Türkiye güney sınırını ve komşularının güvenliğini temin edebildiği oranda Rusya, Mısır, Suudi Arabistan ve Fransa’nın Libya’daki daha geniş manada Doğu Akdeniz’deki haklarını teminat altına alabilecektir. Rusya ve İran’ın saldırıları öncelikli olarak Suriye’deki ipoteklerini derinleştirmekse de geniş ve uzun vadeli stratejileri Doğu Akdeniz’de kıstırılmış, hadım edilmiş bir Türkiye profili üzerinedir. Bu noktada Rusya ve İran zannedildiğinin aksine Amerika ve İsrail’le kesinlikle bir çatışma yaşamamakta bilakis ortak payda üzerinde hareket etmektedirler.

Barış Yok, Derinleşen Gasp Var!

Amerika Başkanı Trump, Filistin topraklarını bir bütün olarak Siyonist İsrail’e verme girişimlerini epeyce hızlandıran bir aktör olarak karşımıza çıktı. Ancak Trump’ın kaba saba ve hayatı skandallarla örülü kişiliği Amerika Birleşik Devletleri’nin Siyonist İsrail yanlısı hatta bağımlısı siyasi çizgisini asla gölgelemesin.
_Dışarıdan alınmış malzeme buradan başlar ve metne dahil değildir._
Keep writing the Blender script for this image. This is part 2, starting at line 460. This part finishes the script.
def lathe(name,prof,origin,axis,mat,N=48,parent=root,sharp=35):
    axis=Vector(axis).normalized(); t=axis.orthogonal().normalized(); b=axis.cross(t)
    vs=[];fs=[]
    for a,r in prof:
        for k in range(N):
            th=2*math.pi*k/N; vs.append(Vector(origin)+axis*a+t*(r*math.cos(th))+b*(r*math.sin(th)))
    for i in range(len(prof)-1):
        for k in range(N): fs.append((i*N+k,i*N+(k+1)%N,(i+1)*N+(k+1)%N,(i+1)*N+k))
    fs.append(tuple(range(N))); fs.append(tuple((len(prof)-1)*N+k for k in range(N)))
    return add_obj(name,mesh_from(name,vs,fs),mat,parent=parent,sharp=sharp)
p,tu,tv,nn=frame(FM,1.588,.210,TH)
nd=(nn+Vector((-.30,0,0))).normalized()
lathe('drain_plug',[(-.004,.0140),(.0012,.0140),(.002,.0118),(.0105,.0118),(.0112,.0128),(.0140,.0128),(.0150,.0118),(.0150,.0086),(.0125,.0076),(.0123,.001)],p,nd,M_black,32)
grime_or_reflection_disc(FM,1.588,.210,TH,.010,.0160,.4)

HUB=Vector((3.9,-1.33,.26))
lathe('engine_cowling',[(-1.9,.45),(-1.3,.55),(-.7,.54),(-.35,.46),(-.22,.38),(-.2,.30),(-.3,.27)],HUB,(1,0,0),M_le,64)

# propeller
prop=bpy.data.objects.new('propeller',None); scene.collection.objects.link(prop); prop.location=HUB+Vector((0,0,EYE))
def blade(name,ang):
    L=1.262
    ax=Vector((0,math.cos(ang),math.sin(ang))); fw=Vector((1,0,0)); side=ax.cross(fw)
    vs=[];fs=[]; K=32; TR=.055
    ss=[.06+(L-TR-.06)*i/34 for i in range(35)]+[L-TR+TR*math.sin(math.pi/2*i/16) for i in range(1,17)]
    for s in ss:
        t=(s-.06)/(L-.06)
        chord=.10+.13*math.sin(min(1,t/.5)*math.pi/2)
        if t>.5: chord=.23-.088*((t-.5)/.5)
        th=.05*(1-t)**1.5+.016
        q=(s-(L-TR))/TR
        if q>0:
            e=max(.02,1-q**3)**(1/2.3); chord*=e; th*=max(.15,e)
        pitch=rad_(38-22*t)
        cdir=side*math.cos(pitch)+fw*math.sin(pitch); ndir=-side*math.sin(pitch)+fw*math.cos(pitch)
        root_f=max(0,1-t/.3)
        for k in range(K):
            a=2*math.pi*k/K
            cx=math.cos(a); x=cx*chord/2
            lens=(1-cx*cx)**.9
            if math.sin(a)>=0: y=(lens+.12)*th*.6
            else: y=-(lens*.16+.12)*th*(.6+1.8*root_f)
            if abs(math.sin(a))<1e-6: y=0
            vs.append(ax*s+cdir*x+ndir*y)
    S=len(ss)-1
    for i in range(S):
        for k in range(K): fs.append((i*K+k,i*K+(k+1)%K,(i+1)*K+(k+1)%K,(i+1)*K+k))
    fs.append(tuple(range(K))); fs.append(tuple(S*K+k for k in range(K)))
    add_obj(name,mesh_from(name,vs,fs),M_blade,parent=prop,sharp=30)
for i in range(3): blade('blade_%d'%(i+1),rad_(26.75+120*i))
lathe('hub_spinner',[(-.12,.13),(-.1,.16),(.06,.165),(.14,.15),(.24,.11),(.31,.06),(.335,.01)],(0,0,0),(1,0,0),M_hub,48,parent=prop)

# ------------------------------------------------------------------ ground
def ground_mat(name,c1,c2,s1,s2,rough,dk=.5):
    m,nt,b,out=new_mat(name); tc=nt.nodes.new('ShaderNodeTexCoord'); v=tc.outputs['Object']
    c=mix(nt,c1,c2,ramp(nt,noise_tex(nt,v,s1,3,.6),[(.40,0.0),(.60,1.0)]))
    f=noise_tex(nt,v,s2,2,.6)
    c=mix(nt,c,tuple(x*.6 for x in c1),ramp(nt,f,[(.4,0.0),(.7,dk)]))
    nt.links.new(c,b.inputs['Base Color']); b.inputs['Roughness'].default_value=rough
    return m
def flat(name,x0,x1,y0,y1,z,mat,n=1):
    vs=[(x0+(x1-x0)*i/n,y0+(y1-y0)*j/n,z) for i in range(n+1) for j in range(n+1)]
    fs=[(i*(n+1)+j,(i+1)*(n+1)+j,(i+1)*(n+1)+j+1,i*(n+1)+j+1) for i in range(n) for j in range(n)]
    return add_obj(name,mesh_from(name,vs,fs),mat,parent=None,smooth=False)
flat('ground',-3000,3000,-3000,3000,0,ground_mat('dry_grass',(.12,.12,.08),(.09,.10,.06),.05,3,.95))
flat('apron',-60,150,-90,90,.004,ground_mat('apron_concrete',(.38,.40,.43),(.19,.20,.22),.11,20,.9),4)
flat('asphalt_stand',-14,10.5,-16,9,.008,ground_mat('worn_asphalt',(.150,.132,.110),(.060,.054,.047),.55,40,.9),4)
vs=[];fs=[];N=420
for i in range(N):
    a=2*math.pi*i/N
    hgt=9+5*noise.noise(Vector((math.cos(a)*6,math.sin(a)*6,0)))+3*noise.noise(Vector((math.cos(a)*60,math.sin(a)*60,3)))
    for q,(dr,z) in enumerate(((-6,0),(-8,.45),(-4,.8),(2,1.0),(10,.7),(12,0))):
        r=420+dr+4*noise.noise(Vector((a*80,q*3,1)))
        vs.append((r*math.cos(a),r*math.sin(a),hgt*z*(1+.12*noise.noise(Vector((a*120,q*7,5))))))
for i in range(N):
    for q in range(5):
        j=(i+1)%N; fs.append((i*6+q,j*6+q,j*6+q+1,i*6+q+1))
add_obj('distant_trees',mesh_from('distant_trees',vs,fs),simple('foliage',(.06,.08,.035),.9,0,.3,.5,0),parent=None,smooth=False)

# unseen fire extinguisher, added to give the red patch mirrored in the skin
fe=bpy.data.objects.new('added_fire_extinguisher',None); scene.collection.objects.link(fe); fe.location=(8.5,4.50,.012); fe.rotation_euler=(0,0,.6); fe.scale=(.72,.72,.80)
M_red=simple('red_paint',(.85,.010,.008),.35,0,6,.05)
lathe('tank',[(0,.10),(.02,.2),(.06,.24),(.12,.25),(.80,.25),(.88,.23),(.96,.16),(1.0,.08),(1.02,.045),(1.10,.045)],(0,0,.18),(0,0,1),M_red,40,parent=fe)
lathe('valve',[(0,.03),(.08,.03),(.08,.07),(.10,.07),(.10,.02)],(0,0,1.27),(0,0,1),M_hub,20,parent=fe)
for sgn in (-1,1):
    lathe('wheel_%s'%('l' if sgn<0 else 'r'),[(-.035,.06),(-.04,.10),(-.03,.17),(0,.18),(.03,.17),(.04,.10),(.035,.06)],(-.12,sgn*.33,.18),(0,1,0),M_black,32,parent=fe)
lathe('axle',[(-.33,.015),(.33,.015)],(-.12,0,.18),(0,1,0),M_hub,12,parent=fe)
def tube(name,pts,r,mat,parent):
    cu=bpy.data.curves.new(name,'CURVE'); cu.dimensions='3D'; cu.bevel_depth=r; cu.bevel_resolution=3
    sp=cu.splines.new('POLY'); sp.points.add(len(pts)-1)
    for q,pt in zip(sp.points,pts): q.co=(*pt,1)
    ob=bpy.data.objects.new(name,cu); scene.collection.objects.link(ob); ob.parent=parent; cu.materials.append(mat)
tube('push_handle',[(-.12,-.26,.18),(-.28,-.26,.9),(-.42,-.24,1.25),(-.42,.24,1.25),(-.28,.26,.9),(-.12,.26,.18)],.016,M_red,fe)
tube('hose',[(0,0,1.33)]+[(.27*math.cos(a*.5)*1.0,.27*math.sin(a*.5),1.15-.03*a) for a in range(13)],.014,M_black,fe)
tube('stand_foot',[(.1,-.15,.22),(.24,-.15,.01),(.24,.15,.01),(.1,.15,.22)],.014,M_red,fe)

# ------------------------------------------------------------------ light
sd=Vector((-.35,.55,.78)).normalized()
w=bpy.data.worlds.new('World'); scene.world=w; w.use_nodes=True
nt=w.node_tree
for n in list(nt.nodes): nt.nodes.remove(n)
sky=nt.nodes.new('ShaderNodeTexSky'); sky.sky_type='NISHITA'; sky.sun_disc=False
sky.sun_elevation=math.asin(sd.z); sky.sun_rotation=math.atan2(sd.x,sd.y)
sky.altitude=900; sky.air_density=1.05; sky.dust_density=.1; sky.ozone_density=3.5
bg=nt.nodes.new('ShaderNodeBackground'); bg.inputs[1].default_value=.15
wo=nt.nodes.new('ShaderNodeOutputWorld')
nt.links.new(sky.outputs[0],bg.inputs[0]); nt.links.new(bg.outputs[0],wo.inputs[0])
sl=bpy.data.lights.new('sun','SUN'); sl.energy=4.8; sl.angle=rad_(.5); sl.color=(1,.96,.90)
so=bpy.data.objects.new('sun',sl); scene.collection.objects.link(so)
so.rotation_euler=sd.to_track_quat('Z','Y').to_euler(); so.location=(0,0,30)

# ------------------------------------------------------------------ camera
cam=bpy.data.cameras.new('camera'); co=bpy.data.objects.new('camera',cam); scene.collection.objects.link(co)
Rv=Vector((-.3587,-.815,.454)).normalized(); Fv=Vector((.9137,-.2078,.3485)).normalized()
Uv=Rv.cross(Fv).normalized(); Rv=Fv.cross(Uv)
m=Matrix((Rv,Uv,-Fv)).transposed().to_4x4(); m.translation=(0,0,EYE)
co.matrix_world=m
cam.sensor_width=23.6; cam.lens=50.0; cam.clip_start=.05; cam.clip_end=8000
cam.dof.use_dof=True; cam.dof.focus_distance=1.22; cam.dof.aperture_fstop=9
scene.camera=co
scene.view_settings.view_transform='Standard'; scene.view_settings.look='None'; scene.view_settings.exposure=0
Evet, Siyonist damat Jared  Kusner, Suudi Veliahd Prens Muhammed Bin Selman, Mısır’daki cunta şefi Abdülfettah Sisi ile Trump ve Benyamin Netantahu son derece elverişli bir rüzgar yakaladıklarını düşünüyor olmalılar. Lakin şartlar her ne kadar aleyhine olsa da Filistin toprakları ve davası İsrail’e ipotek edilecek kadar köksüz, zayıf ve umutsuz değil. İsrail işgalini derinleştirmek, kalıcılaştırmak ve meşrulaştırmak üzerine kurulu mezkûr planın Filistin halkı başta olmak üzere bütün Müslüman halkları ortadan kaldırmadıkça başarılı olabilmesine hiç ama hiç imkan yoktur.

İslam dünyasının dağınıklığı, despotik rejimlerin varlığı, ahlaki ve hukuki acziyetlerle beslenen emperyalizm olgusu dâhil bin bir türlü musibetle malul olduğumuz malum. Fakat bu halin kalıcı değil geçici olduğunu da iyi biliyoruz. Trump’ın azil süreci ve seçim kampanyasını da, Netanyahu’nun yolsuzluk dosyalarından sıyrılma girişimlerini de hesaba katalım ama bu rezil anlaşmanın ilan edildiği salondaki coşkuyu da sakın göz ardı etmeyelim. Amerika ve İsrail’i güçlü kılan aktörler evvelemirde Mısır ve Suriye’deki halk düşmanı askeri cuntalar; Suudi Arabistan, Birleşik Arap Emirlikleri, Bahreyn ve Umman gibi ülkelerdeki işbirlikçi saltanat rejimleridir.

Muhterem ve mücahid Raid Salah’ın veciz ifadesiyle “İsrail’in başkenti Kudüs değil olsa olsa cehennemin dibi olabilir”. Bununla birlikte retorik, veciz söz ve insani yardımlar ancak İslami mücadeleyi besleyen, Kudüs ve Filistin başta olmak üzere İslam beldelerini zulümle, yolsuzluk ve yoksullukla gasp eden rejimlerden temizlemeye matuf oldukça anlam kazanacaktır. Güya İran “Kudüs Ordusu” kurup İsrail’e karşı savaşacaktı. Suriye ve Irak’ta Müslüman katletmekten, Bağdat ve Musul’dan Şam ve Halep’e şehirleri yıkmaktan İsrail’le savaşa vakit bulamadılar. Üzerine bir de Esed rejimi gibi katil bir kan dökücü cuntayı, Rusya gibi emperyalist devleti “direniş ekseni” diye pazarladılar. Rusya ve İran, Suriye’yi talan edip harabeye çevirirken Amerika ve İsrail de Filistin’deki işgali derinleştirmek için harika bir fırsat yakaladılar.

Emperyalizmle savaşmak, küresel sömürgecilikle mücadele etmek, Siyonist işgale karşı direnmek için önce zihinlerdeki ve söylemlerdeki paslı klişeleri, çarpık perspektifleri söküp atmamız gerekiyor.